In the New York Review of Books, the late poet Mark Strand ruminates on a great exhibit of Hopper's career, focusing on his remarkably graceful drawings, and the sadness that comes off his work:
Recent major exhibitions in London, Paris, Rome, and Madrid testify to the universality of [Hopper's] appeal. It couldn’t be just the way New York looked in the first half of the twentieth century or the dated look of hotel rooms, of people in offices, staring blankly or dreamily into space, that accounts for such interest.
Something lifts the paintings beyond the representational registers of realism into the suggestive, quasi-mystical realm of meditation. Moments of the real world, the one we all experience, seem mysteriously taken out of time. The way the world glimpsed in passing from a train, say, or a car, will reveal a piece of a narrative whose completion we may or may not attempt, but whose suggestiveness will move us, making us conscious of the fragmentary, even fugitive nature of our own lives.
This may account for the emotional weight that so many Hopper paintings possess. And why we lapse lazily into triteness when trying to explain their particular power.

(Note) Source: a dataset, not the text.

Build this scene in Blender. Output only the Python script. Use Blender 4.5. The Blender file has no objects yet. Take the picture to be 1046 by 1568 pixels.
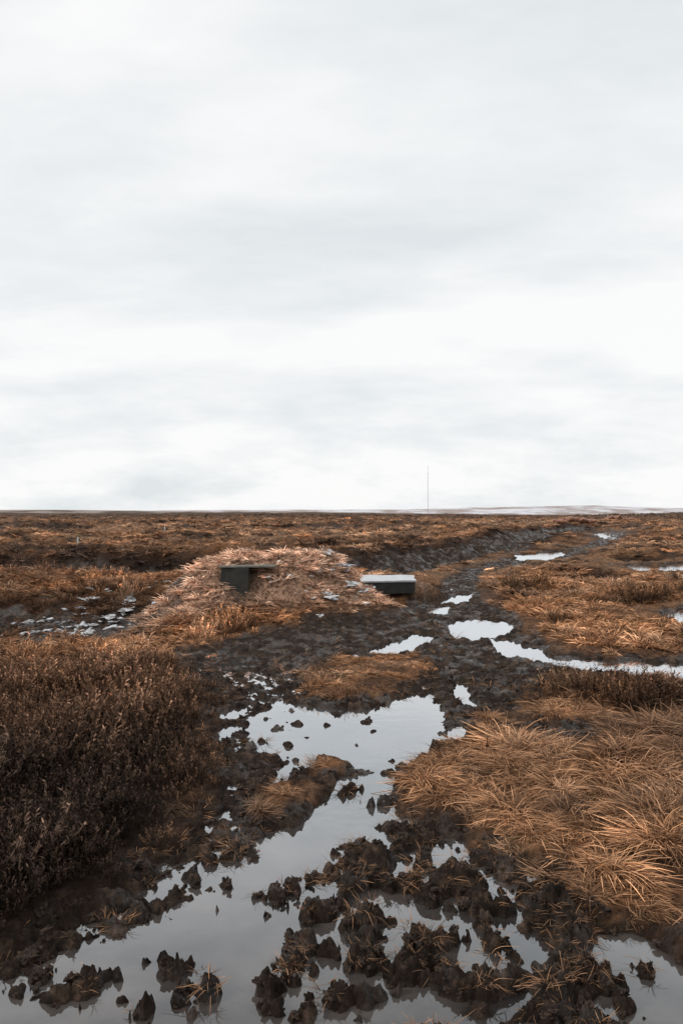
import bpy, math, random, bmesh
import numpy as np
from mathutils import Vector, Matrix
from mathutils import noise as mn
rng = np.random.default_rng(7)
random.seed(7)
scene = bpy.context.scene
F = 1219.0; CH = 1.6
def G(px, py):
    d = CH*F/(py-783.0)
    return ((px-523.0)*d/F, d)
def poly(*pts): return np.array([G(*p) for p in pts])

# ---------------------------------------------------------------- noise
_p = np.random.default_rng(3).permutation(256); P2 = np.concatenate([_p,_p])
_a = np.random.default_rng(4).random(256)*2*np.pi; GX=np.cos(_a); GY=np.sin(_a)
def pn(x, y, s=0):
    x = x + s*17.31; y = y + s*9.77
    xf = np.floor(x); yf = np.floor(y)
    xi = xf.astype(np.int64)&255; yi = yf.astype(np.int64)&255
    x = x-xf; y = y-yf
    u = x*x*x*(x*(x*6-15)+10); v = y*y*y*(y*(y*6-15)+10)
    xi1=(xi+1)&255; yi1=(yi+1)&255
    def g(a,b,dx,dy):
        h=P2[(P2[a]+b)&255]
        return GX[h]*dx+GY[h]*dy
    n00=g(xi,yi,x,y); n10=g(xi1,yi,x-1,y); n01=g(xi,yi1,x,y-1); n11=g(xi1,yi1,x-1,y-1)
    return ((n00*(1-u)+n10*u)*(1-v)+(n01*(1-u)+n11*u)*v)*1.5
def fbm(x,y,s=0,o=4,g=0.5):
    r=0; a=1; t=0
    for i in range(o):
        r = r+a*pn(x,y,s+i*3); t+=a; a*=g; x=x*2.03; y=y*2.03
    return r/t*1.4
def ss(a,b,x):
    t=np.clip((x-a)/(b-a),0,1); return t*t*(3-2*t)
def sdf(P,x,y,pad):
    out=np.full(x.shape,9.0)
    m=(x>P[:,0].min()-pad)&(x<P[:,0].max()+pad)&(y>P[:,1].min()-pad)&(y<P[:,1].max()+pad)
    if not m.any(): return out
    X=x[m]; Y=y[m]; d=np.full(X.shape,1e9); s=np.zeros(X.shape,bool)
    n=len(P)
    for i in range(n):
        ax,ay=P[i]; bx,by=P[(i+1)%n]
        ex,ey=bx-ax,by-ay; wx,wy=X-ax,Y-ay
        t=np.clip((wx*ex+wy*ey)/(ex*ex+ey*ey+1e-12),0,1)
        d=np.minimum(d,(wx-ex*t)**2+(wy-ey*t)**2)
        c=((ay>Y)!=(by>Y))&(X<(bx-ax)*(Y-ay)/(by-ay+1e-12)+ax)
        s^=c
    d=np.sqrt(d); out[m]=np.where(s,-d,d)
    return out
def segd(x,y,pts):
    d=np.full(x.shape,1e9)
    for (ax,ay),(bx,by) in zip(pts[:-1],pts[1:]):
        ex,ey=bx-ax,by-ay; t=np.clip(((x-ax)*ex+(y-ay)*ey)/(ex*ex+ey*ey),0,1)
        d=np.minimum(d,np.hypot(x-ax-ex*t,y-ay-ey*t))
    return d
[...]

Again and again, words like “loneliness” or “alienation” are used to describe the emotional character of his paintings.
The answer, sez me, may be simpler: we see in his images his struggle to live in his work.
The fact is, being alone is central to the work of any artist striving for personal expression. Call it loneliness, call it individuation. Call it what you want, the fact remains: you can't find yourself trying to please someone else.